One Night in Miami

Director: Regina King
Year Released: 2020
Rating: 2.0

On February 25, 1964, four prominent African-American men - boxer Cassius Clay (Eli Goree), football player Jim Brown (Aldis Hodge), singer Sam Cooke (Leslie Odom, Jr.) and preacher Malcolm X (Kingsley Ben-Adir) - met at the Hampton House following Clay's defeat of Sonny Liston and this film (adapted by Kemp Powers from his play) re-imagines what the dialogue between the men could have been about (but most likely wasn't).  As an ensemble, the central cast of four are very good (they get a lot of the mannerisms right without becoming caricatures), however the movie itself never seems to detach itself from its origins on the stage - each individual is given ample time to pointedly reveal their own agendas - and instead of being just a fun night with four very different people, it becomes a tedious lecture to both itself and its audience (the "militant" Mr.

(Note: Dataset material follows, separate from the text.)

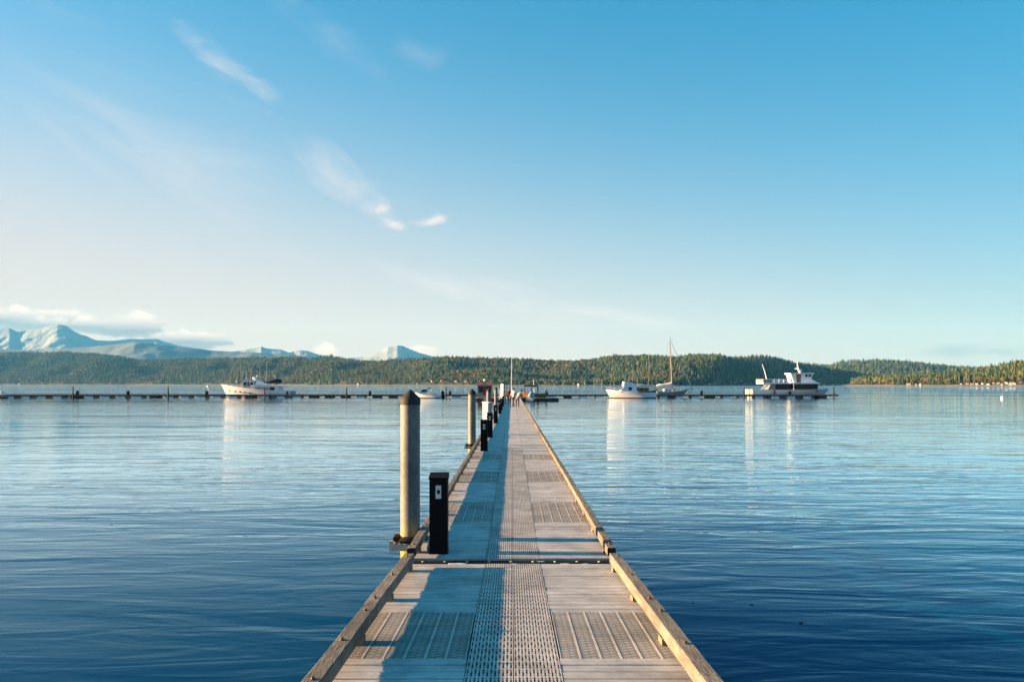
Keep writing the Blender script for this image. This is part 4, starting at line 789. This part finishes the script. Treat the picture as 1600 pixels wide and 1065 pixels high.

X has a problem with Sam Cooke over not speaking truth to power like Bob Dylan).  The early scene with Beau Bridges is a cheap provocation, because let me tell you: if I had furniture to move, there's no way my scrawny behind would refuse assistance, especially from one of the most ferocious running backs of all time (if Emmitt Smith or Walter Payton were around, they could lend a hand too).